Working data:
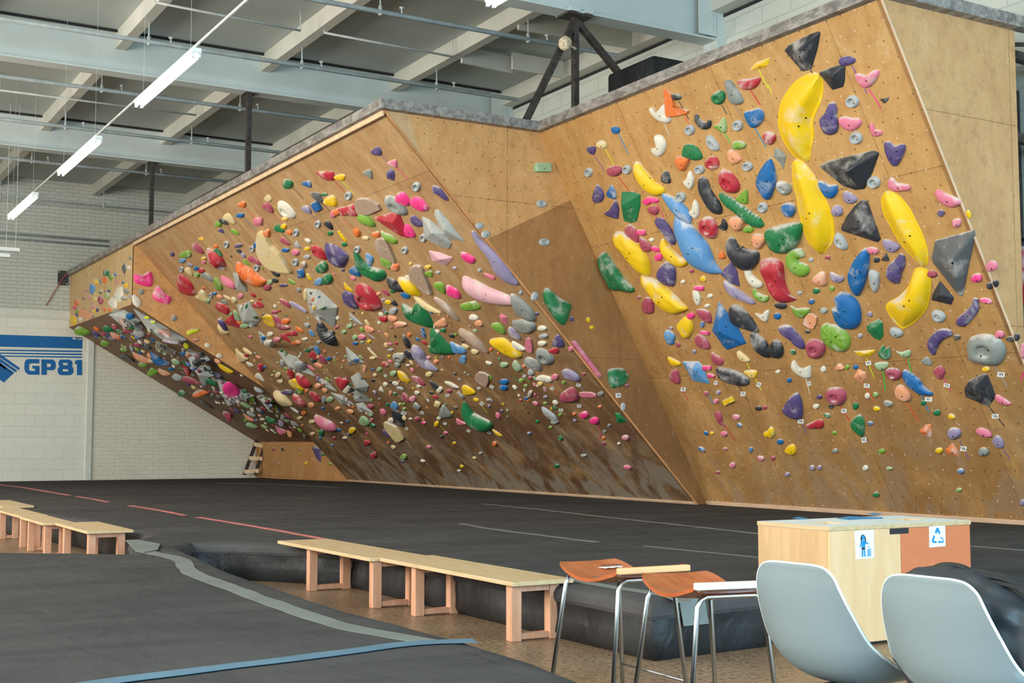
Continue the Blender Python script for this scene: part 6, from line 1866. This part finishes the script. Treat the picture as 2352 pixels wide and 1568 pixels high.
def build_hold(h, seed):
    """returns (bmesh in plane coordinates around loc, matrix)"""
    P = PL[h['pl']]; cx, cy = h['c']
    if not h['vol']:
        R = ray(cx, cy); best = None
        for bvh, M_ in VOLBVH:
            q, n_, _, d_ = bvh.ray_cast(EY, R)
            if q is not None and (best is None or d_ < best[2]): best = (q, n_, d_)
        if best and h['pl'] in 'MU':
            n_ = best[1] if best[1].dot(R) < 0 else -best[1]; v0 = Vector((0, 0, 1)); u = v0.cross(n_).normalized(); v = n_.cross(u).normalized()
            P = dict(o=best[0], u=u, v=v, n=n_, d=n_.dot(best[0]))
    dist_ = (hit(cx, cy, P['n'], P['d'])-EY).length; tilt = h['pl'] == 'U' and P is PL['U']
    if tilt:                                            # stubby holds seen from the side: their faces look outward and down, roots sunk in the roof
        q = hit(cx, cy, P['n'], P['d']); back_ = (EY-q).normalized(); n_ = (P['n']*.45+back_*.75).normalized(); u = Vector((0, 0, 1)).cross(n_).normalized(); roof = P
        rr0 = 1.15*math.sqrt(h['sz']/math.pi)*dist_/FL; L_ = .02
        for _ in range(60):
            q2 = q+back_*L_; P = dict(o=q2, u=u, v=n_.cross(u).normalized(), n=n_, d=n_.dot(q2)); ds = [roof['n'].dot(hit(p[0], p[1], n_, P['d']))-roof['d'] for p in h['pts']]
            if sorted(ds)[len(ds)//5] > -.02: break
            L_ += .05*rr0+.01
        zback = -(max(ds)+.02)/max(.3, n_.dot(roof['n']))
    k = h['kind']; raw = [to_plane(P, p[0], p[1]) for p in h['pts']]
    if k in 'SkZ' and len(h['pts'][0]) > 2:
        r0 = []
        for p in h['pts']:
            a = to_plane(P, p[0], p[1]); 
            r0.append(a)
        ws = []
        for i, p in enumerate(h['pts']):
            a, b = h['pts'][max(0, i-1)], h['pts'][min(len(h['pts'])-1, i+1)]; t_ = Vector((b[0]-a[0], b[1]-a[1])).normalized(); s = Vector((-t_.y, t_.x))*p[2]
            ws.append((to_plane(P, p[0]+s.x, p[1]+s.y)-to_plane(P, p[0]-s.x, p[1]-s.y)).length/2)
        hh = max(ws)*(.72 if k != 'Z' else .52); pts = [(to_plane(P, p[0], p[1], hh*.35)) for p in h['pts']]; o2 = sum(pts, Vector((0, 0)))/len(pts)
        bm = bmesh.new(); sp = [(p.x-o2.x, p.y-o2.y, w_) for p, w_ in zip(pts, ws)]
        ext = []
        for (i0, i1) in ((0, 1), (-1, -2)):
            a, b = Vector(sp[i0][:2]), Vector(sp[i1][:2]); d_ = (a-b).normalized()*sp[i0][2]*.55; ext.append((a.x+d_.x, a.y+d_.y, sp[i0][2]*.25))
        spine(bm, [ext[0]]+sp+[ext[1]], hh, k == 'Z', k == 'k')
    else:
        r = math.sqrt(parea(raw)/math.pi); r = min(r, 1.15*math.sqrt(h['sz']/math.pi)*dist_/FL)
        hh = HF.get(k, .6)*r
        if h['vol']: hh = .62*r if not tilt else .45*r
        hh = min(hh, .42); off = hh*.35 if not h['vol'] else 0
        pts = [to_plane(P, p[0], p[1], off) for p in h['pts']]; o2 = sum(pts, Vector((0, 0)))/len(pts); pts = [p-o2 for p in pts]
        ap = (to_plane(P, *h['ap'], hh if k in 'PM' else hh*.6)-o2) if h['ap'] else Vector((0, .0))
        smooth = k in 'TUKXMk' or (k == 'F')
        out = [Vector(q) for q in catmull([tuple(p) for p in pts], 3 if len(pts) > 6 else 4)] if smooth and k != 'F' else pts
        if k == 'F': out = [Vector(q) for q in catmull([tuple(p) for p in pts], 2)]
        if k == 'X' or k == 'x':
            if not h['ap']: ap = Vector((-.12*r, -.1*r))
        bm = bmesh.new(); pf = PROF['x' if k == 'X' else 's' if k == 'b' else 'K' if k == 'k' else k]
        if h['vol'] or k == 'P': pf = PROF['P']
        if tilt: pf = [(.25, zback/hh), (.10, zback*.4/hh)]+pf
        dome(bm, out, ap, hh, pf, seed*1.7, .22 if k in 'TelU' and not h['vol'] else 0, 9 if k in 'Kk' else 0)
    mat4 = Matrix.Translation(P['o']+P['u']*o2.x+P['v']*o2.y) @ Matrix(((P['u'].x, P['v'].x, P['n'].x, 0), (P['u'].y, P['v'].y, P['n'].y, 0), (P['u'].z, P['v'].z, P['n'].z, 0), (0, 0, 0, 1)))
    bmesh.ops.recalc_face_normals(bm, faces=bm.faces[:])
    return bm, mat4, hh
def flat_kind(h): return h['vol'] or h['kind'] in 'PFsb'
bm0 = bmesh.new(); tube(bm0, [(0, 0, -.012), (0, 0, .002)], .0085, 8); BOLT = bpy.data.meshes.new('bolt'); bm0.to_mesh(BOLT); bm0.free(); BOLT.materials.append(M_BOLT)
count = 0; rest = []
for i, h in enumerate(HOLDS):
    if not h['vol'] and count >= 300: rest.append(h); continue
    bm, mw, hh = build_hold(h, i)
    bl = None
    if not h['vol']: count += 1
    tree = BVHTree.FromBMesh(bm)
    o = obj('climbing_volume' if h['vol'] else 'climbing_hold', bm, (M_VOL[h['col']] if h['vol'] else HM[h['col']]), None, not flat_kind(h), auto=None if flat_kind(h) else 50)
    o.matrix_world = mw
    if flat_kind(h) and h['kind'] != 'F' or h['vol']:
        bv = o.modifiers.new('soft_edges', 'BEVEL'); bv.width = .012 if h['vol'] else .02; bv.segments = 2; bv.limit_method = 'ANGLE'; bv.angle_limit = math.radians(12)
    if h['vol']:
        b2 = bmesh.new(); b2.from_mesh(o.data); b2.transform(mw); VOLBVH.append((BVHTree.FromBMesh(b2), mw)); b2.free()
        tag(o, hold_label(h), 'climbing volume', 'bolt-on grey volumes')
    else:
        tag(o, hold_label(h), 'climbing hold', 'climbing holds on '+WALLN[h['pl']])
        if h['sz'] > 170:
            for (bx, by) in ([(0, 0)] if h['sz'] < 1600 else [(-.05, -.03), (.06, .03)]):
                q, n_, _, d_ = tree.ray_cast(Vector((bx+.01, by-.02, 2)), Vector((0, 0, -1)))
                if q is None: continue
                b = bpy.data.objects.new('bolt', BOLT); C.objects.link(b); b.parent = o; b.location = q+n_*.001; b.rotation_euler = n_.to_track_quat('Z', 'Y').to_euler(); s_ = 1.0 if h['sz'] < 3000 else 1.25; b.scale = (s_, s_, s_)
print('individual holds', count, 'rest', len(rest))
bm = bmesh.new(); keys = sorted({h['col'] for h in rest})
for i, h in enumerate(rest):
    b, mw, hh = build_hold(h, 500+i); b.transform(mw); me = bpy.data.meshes.new('tmp'); b.to_mesh(me); b.free(); n0 = len(bm.faces); bm.from_mesh(me); bpy.data.meshes.remove(me); bm.faces.ensure_lookup_table()
    for f in bm.faces[n0:]: f.material_index = keys.index(h['col']); f.smooth = True
st = obj('small_climbing_holds', bm, None, mats=[HM[k] for k in keys]); tag(st, 'mass of tiny coloured footholds and holds spread over all the walls', 'climbing holds', None, 'stuff')
# ------------------------------------------------------------------ tape strips and grade tags on the walls
def nearest_name(px, py, pl):
    a = min((h for h in HOLDS if h['pl'] == pl and not h['vol']), key=lambda h: math.dist(h['c'], (px, py))-.4*math.sqrt(h['sz'])); return a
used2 = set(); pl = None
for ln in TAPE_TEXT.strip().split('\n'):
    if ln[0] == '=': _, pl, ox, oy, sc = ln.split(); ox, oy, sc = float(ox), float(oy), float(sc); continue
    c, x1, y1, x2, y2, wd = ln.split(); P = PL[pl]; a = (ox+float(x1)/sc, oy+float(y1)/sc); b = (ox+float(x2)/sc, oy+float(y2)/sc); wd = float(wd)/sc*1.3
    A, B = to_plane(P, *a), to_plane(P, *b); t_ = (B-A).normalized(); s = Vector((-t_.y, t_.x)); dpx = Vector((b[0]-a[0], b[1]-a[1])).normalized(); npx = Vector((-dpx.y, dpx.x))*wd/2
    w3 = max(.008, (to_plane(P, a[0]+npx.x, a[1]+npx.y)-to_plane(P, a[0]-npx.x, a[1]-npx.y)).dot(s)); w3 = abs(w3) if abs(w3) > .008 else .012
    bm = bmesh.new(); W3 = lambda q, z: P['o']+P['u']*q.x+P['v']*q.y+P['n']*z
    prism(bm, [W3(A-s*w3/2, .0015), W3(A+s*w3/2, .0015), W3(B+s*w3/2, .0015), W3(B-s*w3/2, .0015)], P['n']*.002); bmesh.ops.recalc_face_normals(bm, faces=bm.faces[:])
    nh = sorted((h for h in HOLDS if h['pl'] == pl and not h['vol'] and h['sz'] > 60), key=lambda h: math.dist(h['c'], a)-.5*math.sqrt(h['sz']))
    lb = None
    for h in nh[:4]:
        d = h['nm'] or '%s %s hold' % (CN[h['col']], SHAPE[h['kind']])
        for f in ('%s tape strip hanging below the %s', '%s tape strip close to the %s'):
            l2 = f % (CN[c], d)
            if l2 not in used2 and len(l2.replace('-', ' ').split()) <= 16: lb = l2; break
        if lb: break
    used2.add(lb); tag(obj('tape_strip', bm, tape_mat(c)), lb or CN[c]+' tape strip on '+WALLN[pl], 'tape', 'route tape strips')
for ln in TAG_TEXT.strip().split('\n'):
    if ln[0] == '=': _, pl, ox, oy, sc = ln.split(); ox, oy, sc = float(ox), float(oy), float(sc); continue
    tx, x, y, wd, hg, an = ln.split(); P = PL[pl]; x, y, wd, hg = ox+float(x)/sc, oy+float(y)/sc, float(wd)/sc, float(hg)/sc; an = math.radians(float(an)); ca, sa = math.cos(an), math.sin(an)
    cor = [to_plane(P, x+u*wd/2*ca-v*hg/2*sa, y+u*wd/2*sa+v*hg/2*ca) for u, v in ((-1, 1), (1, 1), (1, -1), (-1, -1))]; o2 = sum(cor, Vector((0, 0)))/4
    e = empty('grade_tag', (0, 0, 0)); e.matrix_world = Matrix.Translation(P['o']+P['u']*o2.x+P['v']*o2.y+P['n']*.004) @ Matrix(((P['u'].x, P['v'].x, P['n'].x, 0), (P['u'].y, P['v'].y, P['n'].y, 0), (P['u'].z, P['v'].z, P['n'].z, 0), (0, 0, 0, 1)))
    bm = bmesh.new(); prism(bm, [(q.x-o2.x, q.y-o2.y, 0) for q in cor], (0, 0, .0015)); bmesh.ops.recalc_face_normals(bm, faces=bm.faces[:]); obj('card', bm, M_CARD, e)
    up_ = (cor[3]-cor[0]); ri = (cor[1]-cor[0]); fs = up_.length*.82
    cu = bpy.data.curves.new('lettering', 'FONT'); cu.body = tx; cu.size = fs; cu.align_x = 'CENTER'; cu.align_y = 'CENTER'; cu.extrude = .0006; cu.offset = .0005; cu.materials.append(M_BLACKINK)
    o = bpy.data.objects.new('lettering', cu); C.objects.link(o); o.parent = e; o.location = (0, 0, .0022); o.rotation_euler = (0, 0, math.atan2(ri.y, ri.x)); o.scale = (min(1, ri.length*.8/(fs*1.25)), 1, 1); to_mesh(o)
    nh = sorted((h for h in HOLDS if h['pl'] == pl and not h['vol'] and h['sz'] > 100), key=lambda h: math.dist(h['c'], (x, y))-.5*math.sqrt(h['sz']))
    for h in nh[:5]:
        lb = 'white card tag reading %s below the %s' % (tx, h['nm'] or '%s %s hold' % (CN[h['col']], SHAPE[h['kind']]))
        if lb not in used2 and len(lb.replace('-', ' ').split()) <= 16: break
    used2.add(lb); tag(e, lb, 'tag', 'grade tags')
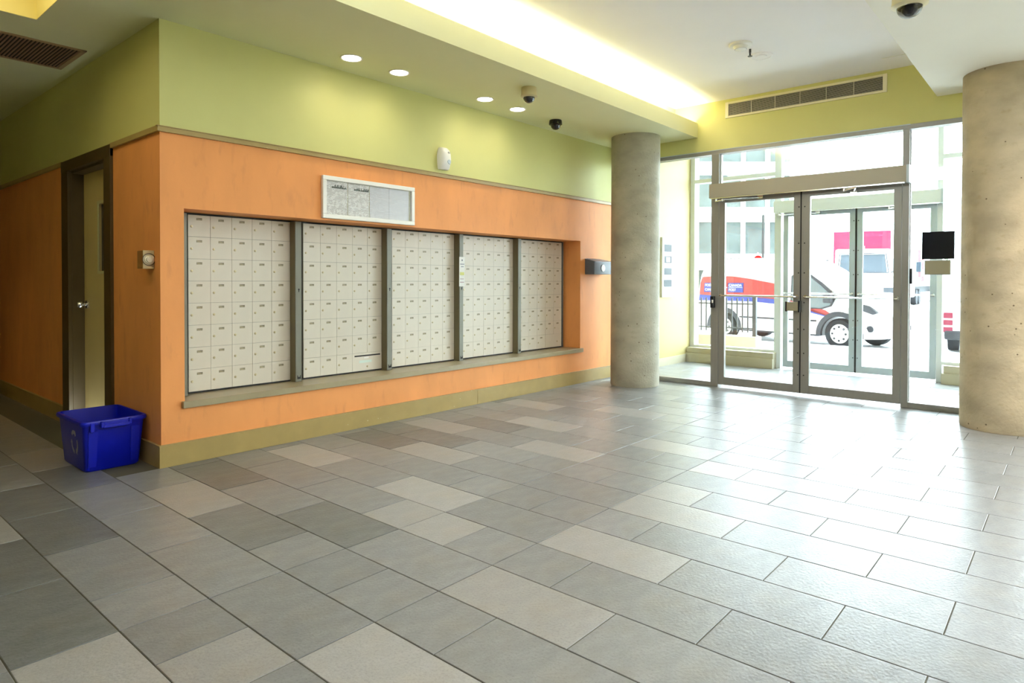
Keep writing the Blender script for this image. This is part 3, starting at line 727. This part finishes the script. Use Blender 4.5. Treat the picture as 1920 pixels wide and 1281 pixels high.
# ================================================================ on the glazing: black panel and beige plate
t = empty('display_panel', (D+.04, .975, 1.54), 'black square panel stuck on the side glass by the right column', 'panel')
B(-.02, 0, -.127, .127, -.127, .125).build('screen', M['blackgloss'], t, bevel=.003)
B(-.004, .001, -.129, .129, -.129, .127).build('back_rim', M['black'], t)
t = empty('metal_plate', (D+.04, .977, 1.333), 'beige rectangular plate on the side glass under the black panel', 'plate')
B(-.016, 0, -.10, .10, -.065, .065).build('plate', M['beige_plate'], t, bevel=.008)
B(-.012, .001, -.104, .104, -.069, .069).build('rim', M['alu_pale'], t, bevel=.004)

# intercom directory in the vestibule
t = empty('intercom_directory', (8.425, YC, 1.395), 'tall white intercom directory with four grey screens in the vestibule, behind the left column', 'intercom')
B(-.163, .163, -.035, 0, -.42, .42).build('case', M['white_pl'], t, bevel=.004)
for k, (zc_, hh) in enumerate([(.272, .052), (.110, .049), (-.057, .048), (-.225, .050)]):
    s_ = B(-.108, .112, -.038, -.035, zc_-hh, zc_+hh).build('screen', mat('intercom_screen', (.045, .055, .07), .5, spec=.2), t)
    if k == 1: B(-.05, .055, -.0395, -.038, zc_-.034, zc_+.036).build('label_card', M['paper_plain'], s_)
MB().box(-.125, -.115, -.037, -.035, -.26, -.16).build('speaker_slot', M['ink'], t)

# ================================================================ outside
S(B(DO+.1, 12.6, -12, 20, -.12, -.004).build('ground_sidewalk', M['pave']))
S(MB().prism([(12.6, -.12), (12.6, -.004), (13.0, .02), (13.05, -.24), (13.05, -.3), (12.6, -.3)], 'y', -12, 20).build('ground_curb', M['pave']))
S(B(13.05, 140, -70, 90, -.40, -.24).build('ground_road', M['road']))

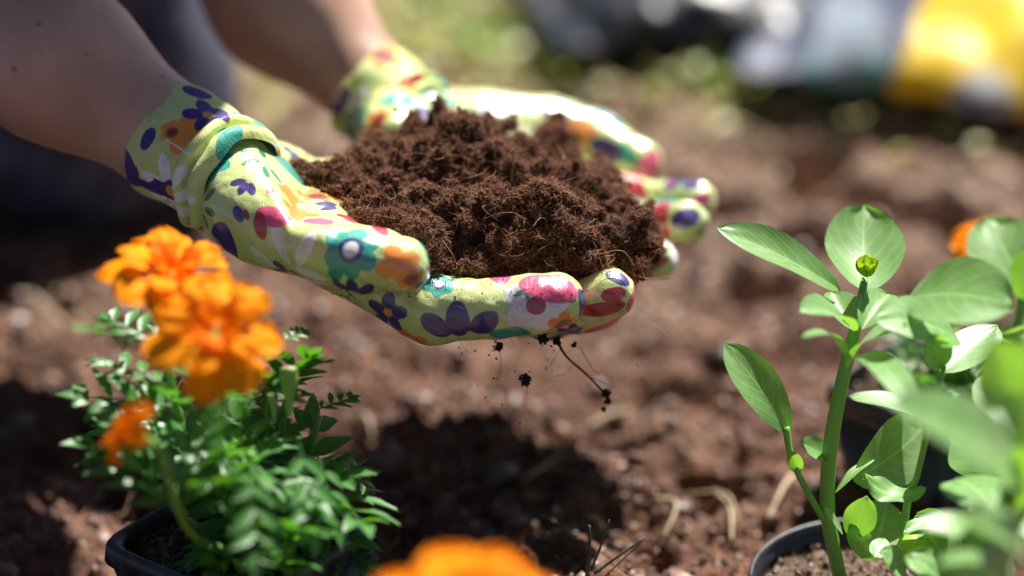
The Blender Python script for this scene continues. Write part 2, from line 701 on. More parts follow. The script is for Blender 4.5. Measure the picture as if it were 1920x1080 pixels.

Your instructions: Using the data above, transcribe the lines that run from the line with "Keep writing the" to the line with "M['alu_pale'], t, bevel=.004)", both ends kept, and output nothing else.

Exercise answer:
Keep writing the Blender script for this image. This is part 3, starting at line 727. This part finishes the script. Use Blender 4.5. Treat the picture as 1920 pixels wide and 1281 pixels high.
# ================================================================ on the glazing: black panel and beige plate
t = empty('display_panel', (D+.04, .975, 1.54), 'black square panel stuck on the side glass by the right column', 'panel')
B(-.02, 0, -.127, .127, -.127, .125).build('screen', M['blackgloss'], t, bevel=.003)
B(-.004, .001, -.129, .129, -.129, .127).build('back_rim', M['black'], t)
t = empty('metal_plate', (D+.04, .977, 1.333), 'beige rectangular plate on the side glass under the black panel', 'plate')
B(-.016, 0, -.10, .10, -.065, .065).build('plate', M['beige_plate'], t, bevel=.008)
B(-.012, .001, -.104, .104, -.069, .069).build('rim', M['alu_pale'], t, bevel=.004)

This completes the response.